Rotation of Pauli Vectors with $SU(2)$ reproduces the $SO(3)$ matrix. but do all $SU(2)$ matrices reproduces $SO(3)$?

Question

So we can write the $SU(2)$ matrices multiplication as this.

$$\begin{bmatrix}\alpha&\beta\\-\beta^*&\alpha^*\end{bmatrix}\begin{bmatrix}z&x-iy\\x+iy&-z\end{bmatrix}\begin{bmatrix}\alpha^*&-\beta\\\beta^*&\alpha\end{bmatrix}=\begin{bmatrix}Z&X-iY\\X+iY&-Z\end{bmatrix}$$

now is this always rotation ($SO(3)$) provided that $|\alpha|^2+|\beta|^2=1$ which makes them $SU(2)$.

and therefore we can rotate Pauli vectors with the help of $SU(2)$ and we know that Pauli vectors are like 3d vectors so we are effectively rotating the 3d space with the help of $SU(2)$ instead of $SO(3)$.

edit:-

and so we then can imagine Pauli spinors present within the geometry which just rotate by $SU(2)$ operation on them.

Answer 1

Hint: a real 3-vector $\vec r=(x,y,z)^T$ is mapped, in your complex doublet SU(2) illustration to "Pauli vectors", $$ \vec r \mapsto \vec r\cdot \vec \sigma, $$ in the fundamental of the su(2) Lie algebra, (but of course, it could be dotted to generators $\vec T$ in any representation, of any dimension.)

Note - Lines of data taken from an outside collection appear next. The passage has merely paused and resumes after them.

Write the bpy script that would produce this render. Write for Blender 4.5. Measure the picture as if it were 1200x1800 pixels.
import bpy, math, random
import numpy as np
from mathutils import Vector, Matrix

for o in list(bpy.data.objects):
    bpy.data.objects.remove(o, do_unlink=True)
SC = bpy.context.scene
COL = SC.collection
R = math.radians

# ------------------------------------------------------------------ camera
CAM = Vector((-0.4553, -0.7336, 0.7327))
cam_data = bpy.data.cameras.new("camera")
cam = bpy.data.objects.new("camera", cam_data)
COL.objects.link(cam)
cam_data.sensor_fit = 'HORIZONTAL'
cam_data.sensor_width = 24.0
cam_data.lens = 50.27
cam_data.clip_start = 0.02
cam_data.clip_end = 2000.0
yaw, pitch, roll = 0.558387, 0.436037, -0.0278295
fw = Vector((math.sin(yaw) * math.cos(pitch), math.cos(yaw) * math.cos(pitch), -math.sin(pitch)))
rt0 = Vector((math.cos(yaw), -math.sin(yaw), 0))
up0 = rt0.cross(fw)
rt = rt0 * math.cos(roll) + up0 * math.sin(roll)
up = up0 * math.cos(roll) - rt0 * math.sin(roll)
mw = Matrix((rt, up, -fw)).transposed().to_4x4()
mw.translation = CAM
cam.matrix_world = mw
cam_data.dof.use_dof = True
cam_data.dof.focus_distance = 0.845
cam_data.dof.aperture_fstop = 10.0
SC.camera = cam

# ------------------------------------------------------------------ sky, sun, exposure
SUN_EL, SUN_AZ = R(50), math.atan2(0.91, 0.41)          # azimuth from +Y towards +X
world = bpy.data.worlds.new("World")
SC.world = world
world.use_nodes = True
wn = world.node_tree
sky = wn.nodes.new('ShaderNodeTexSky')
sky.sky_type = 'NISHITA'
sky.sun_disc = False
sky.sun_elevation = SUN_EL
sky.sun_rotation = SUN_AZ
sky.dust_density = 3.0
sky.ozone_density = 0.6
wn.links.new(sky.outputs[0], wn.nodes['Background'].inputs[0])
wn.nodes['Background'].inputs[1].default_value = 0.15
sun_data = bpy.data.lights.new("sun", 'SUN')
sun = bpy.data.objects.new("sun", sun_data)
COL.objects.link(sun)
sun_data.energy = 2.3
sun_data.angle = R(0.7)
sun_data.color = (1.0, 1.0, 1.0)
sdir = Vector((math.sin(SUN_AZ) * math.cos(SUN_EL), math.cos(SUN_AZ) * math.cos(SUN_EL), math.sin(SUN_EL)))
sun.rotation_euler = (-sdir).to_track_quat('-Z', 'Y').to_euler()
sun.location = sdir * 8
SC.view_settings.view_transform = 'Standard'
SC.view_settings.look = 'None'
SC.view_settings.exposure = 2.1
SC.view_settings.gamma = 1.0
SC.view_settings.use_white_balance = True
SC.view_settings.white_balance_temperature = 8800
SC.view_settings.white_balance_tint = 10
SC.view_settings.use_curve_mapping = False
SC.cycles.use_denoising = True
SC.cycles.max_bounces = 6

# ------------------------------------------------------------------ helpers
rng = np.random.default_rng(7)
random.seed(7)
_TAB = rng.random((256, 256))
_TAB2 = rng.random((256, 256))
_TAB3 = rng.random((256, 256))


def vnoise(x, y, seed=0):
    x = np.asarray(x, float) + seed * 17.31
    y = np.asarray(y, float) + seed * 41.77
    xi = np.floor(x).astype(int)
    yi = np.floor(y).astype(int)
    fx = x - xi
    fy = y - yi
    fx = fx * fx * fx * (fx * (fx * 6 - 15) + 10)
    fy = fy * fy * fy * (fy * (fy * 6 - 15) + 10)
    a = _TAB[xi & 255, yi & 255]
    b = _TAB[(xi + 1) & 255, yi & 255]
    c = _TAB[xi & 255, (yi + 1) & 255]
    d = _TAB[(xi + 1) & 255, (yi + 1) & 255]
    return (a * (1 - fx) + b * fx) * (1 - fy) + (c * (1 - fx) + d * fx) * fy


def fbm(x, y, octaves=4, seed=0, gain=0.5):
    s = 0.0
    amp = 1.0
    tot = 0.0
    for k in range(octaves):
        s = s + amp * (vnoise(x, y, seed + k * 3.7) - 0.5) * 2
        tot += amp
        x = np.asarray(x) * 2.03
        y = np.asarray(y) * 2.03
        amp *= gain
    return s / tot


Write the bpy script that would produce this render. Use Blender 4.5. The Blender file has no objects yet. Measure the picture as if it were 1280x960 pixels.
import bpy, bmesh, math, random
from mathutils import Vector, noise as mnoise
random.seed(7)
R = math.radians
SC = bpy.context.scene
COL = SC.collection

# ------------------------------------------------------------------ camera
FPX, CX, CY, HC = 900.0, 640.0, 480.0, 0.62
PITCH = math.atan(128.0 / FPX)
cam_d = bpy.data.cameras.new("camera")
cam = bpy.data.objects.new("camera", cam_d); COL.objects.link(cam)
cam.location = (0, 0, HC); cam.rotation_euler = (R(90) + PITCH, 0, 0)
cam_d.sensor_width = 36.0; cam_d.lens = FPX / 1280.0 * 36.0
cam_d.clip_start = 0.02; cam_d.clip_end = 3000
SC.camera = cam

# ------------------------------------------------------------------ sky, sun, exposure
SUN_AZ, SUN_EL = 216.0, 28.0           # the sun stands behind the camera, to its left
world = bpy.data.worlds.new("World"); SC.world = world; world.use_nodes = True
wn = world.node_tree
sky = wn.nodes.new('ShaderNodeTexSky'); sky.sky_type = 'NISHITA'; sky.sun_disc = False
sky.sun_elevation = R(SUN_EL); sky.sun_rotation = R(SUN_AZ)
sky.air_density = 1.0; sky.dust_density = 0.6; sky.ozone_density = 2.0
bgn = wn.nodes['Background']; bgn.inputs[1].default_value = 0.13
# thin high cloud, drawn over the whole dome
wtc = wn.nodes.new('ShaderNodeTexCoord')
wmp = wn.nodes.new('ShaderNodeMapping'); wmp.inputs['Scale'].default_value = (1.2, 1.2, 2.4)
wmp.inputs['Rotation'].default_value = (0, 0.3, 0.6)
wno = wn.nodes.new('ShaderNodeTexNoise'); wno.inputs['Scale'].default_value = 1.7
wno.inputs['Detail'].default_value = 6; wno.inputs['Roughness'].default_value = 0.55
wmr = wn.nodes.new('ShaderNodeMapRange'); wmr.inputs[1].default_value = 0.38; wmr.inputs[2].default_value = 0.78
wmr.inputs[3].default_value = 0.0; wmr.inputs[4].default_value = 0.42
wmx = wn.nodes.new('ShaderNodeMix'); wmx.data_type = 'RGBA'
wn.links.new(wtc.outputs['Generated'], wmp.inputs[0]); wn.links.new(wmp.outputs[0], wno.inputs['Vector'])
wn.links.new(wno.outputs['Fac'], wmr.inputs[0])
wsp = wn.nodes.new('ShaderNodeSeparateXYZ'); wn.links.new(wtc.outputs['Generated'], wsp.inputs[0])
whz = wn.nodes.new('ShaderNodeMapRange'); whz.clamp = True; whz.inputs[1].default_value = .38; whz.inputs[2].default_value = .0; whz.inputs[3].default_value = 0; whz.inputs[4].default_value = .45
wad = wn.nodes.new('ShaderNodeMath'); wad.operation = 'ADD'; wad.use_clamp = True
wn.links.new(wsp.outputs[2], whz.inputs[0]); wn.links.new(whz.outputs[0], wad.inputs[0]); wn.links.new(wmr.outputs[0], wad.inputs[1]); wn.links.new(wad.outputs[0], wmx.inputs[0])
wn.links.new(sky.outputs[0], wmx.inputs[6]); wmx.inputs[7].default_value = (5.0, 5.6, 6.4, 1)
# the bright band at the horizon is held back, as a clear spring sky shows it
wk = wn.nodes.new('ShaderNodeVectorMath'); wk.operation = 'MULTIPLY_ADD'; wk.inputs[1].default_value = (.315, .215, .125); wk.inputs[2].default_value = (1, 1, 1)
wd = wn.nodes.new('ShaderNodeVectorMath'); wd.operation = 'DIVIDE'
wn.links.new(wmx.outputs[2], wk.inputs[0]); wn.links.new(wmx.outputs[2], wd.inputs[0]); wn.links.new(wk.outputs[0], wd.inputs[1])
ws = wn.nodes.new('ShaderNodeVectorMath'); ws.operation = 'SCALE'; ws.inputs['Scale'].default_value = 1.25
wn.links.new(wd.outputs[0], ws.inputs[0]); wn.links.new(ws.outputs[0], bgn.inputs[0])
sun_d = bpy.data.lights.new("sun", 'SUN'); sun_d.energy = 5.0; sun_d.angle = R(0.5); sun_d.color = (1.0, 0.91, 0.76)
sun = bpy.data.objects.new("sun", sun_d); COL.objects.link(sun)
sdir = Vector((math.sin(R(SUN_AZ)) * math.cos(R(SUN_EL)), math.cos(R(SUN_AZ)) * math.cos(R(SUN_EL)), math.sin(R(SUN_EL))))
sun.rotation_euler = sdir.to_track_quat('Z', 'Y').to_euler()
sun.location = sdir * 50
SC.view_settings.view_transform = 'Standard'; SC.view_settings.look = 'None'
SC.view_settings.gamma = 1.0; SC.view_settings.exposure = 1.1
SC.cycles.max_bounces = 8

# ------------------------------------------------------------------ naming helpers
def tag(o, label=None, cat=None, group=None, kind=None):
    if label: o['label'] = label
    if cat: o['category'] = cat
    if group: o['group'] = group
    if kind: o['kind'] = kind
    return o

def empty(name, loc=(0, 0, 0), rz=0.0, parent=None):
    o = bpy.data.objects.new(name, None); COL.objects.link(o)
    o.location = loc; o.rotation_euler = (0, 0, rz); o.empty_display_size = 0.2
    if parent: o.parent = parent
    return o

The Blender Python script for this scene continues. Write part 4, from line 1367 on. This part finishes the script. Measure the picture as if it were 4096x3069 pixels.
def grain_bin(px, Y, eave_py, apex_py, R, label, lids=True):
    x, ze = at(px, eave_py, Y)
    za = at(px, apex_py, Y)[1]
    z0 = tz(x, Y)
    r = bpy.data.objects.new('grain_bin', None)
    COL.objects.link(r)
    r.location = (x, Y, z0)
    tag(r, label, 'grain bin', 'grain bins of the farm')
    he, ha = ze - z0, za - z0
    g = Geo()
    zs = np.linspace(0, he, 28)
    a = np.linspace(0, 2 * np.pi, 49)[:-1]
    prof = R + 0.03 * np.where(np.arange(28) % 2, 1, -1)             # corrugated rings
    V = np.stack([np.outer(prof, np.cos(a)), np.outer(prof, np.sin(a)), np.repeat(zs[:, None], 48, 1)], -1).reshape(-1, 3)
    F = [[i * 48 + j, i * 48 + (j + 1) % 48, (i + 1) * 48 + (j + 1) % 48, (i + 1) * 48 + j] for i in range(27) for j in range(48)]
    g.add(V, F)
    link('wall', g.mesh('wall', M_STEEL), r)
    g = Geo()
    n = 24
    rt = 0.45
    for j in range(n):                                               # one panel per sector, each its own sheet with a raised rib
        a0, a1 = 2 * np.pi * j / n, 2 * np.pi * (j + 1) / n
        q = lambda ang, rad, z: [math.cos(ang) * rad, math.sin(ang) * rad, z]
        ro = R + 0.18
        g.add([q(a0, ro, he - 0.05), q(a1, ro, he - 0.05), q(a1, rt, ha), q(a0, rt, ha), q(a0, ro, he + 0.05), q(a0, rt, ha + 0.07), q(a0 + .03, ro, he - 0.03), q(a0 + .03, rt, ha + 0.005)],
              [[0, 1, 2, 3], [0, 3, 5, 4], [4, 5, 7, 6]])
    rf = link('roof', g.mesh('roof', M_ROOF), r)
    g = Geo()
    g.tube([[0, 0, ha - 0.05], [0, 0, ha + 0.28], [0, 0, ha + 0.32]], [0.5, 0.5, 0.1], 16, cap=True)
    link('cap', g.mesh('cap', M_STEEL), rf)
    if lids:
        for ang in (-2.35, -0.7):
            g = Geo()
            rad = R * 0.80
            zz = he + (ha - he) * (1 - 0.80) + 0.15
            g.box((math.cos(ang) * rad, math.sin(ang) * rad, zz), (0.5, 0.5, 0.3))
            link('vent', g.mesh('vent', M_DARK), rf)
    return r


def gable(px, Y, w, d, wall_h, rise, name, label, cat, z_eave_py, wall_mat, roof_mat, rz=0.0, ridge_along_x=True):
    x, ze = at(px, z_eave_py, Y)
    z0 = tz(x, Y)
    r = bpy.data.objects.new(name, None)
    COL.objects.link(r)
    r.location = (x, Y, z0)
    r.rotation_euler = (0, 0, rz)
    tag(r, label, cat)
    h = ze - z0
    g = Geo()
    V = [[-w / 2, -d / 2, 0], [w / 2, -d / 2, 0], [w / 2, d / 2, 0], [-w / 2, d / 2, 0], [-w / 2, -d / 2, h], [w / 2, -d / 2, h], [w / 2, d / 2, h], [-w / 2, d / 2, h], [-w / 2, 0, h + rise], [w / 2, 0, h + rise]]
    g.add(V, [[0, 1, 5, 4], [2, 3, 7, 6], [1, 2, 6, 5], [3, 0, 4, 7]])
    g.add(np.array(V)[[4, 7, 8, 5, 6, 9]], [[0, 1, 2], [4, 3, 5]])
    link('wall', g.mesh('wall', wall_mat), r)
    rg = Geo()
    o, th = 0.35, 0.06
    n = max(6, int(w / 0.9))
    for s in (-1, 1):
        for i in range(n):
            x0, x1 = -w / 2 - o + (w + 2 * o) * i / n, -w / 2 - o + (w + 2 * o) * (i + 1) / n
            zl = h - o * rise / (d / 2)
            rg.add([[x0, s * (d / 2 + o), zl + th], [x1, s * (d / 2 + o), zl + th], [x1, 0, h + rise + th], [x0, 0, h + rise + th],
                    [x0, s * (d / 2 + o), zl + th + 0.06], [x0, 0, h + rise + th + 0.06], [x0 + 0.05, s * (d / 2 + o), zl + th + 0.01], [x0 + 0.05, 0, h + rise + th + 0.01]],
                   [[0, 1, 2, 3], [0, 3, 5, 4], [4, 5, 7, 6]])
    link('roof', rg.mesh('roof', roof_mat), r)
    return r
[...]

In your doublet representation, you may likewise map your SU(2) group matrix to the conventional Pauli doublet representation, $$ \begin{bmatrix}\alpha&\beta\\-\beta^*&\alpha^*\end{bmatrix}=\cos\theta +i\sin\theta ~\hat n \cdot \vec \sigma = e^{i\theta \hat n\cdot \vec \sigma}, $$ where you can work out the relation of $\vec \theta$ to complex unimodular $(\alpha, \beta)$.

You should then be able to check that, for $\vec R=(X,Y,Z)^T$, $$ M^{ij}=\tfrac{1}{2} \operatorname{Tr}(\sigma^i e^{i\theta \hat n\cdot \vec \sigma} \sigma^j e^{-i\theta \hat n\cdot \vec \sigma}), \leadsto \\ R^i= M^{ij} r^j, $$ possibly up to signs.

The 3-by-3 matrix M turns out to be real orthogonal, so, then in the adjoint of SU(2) and SO(3).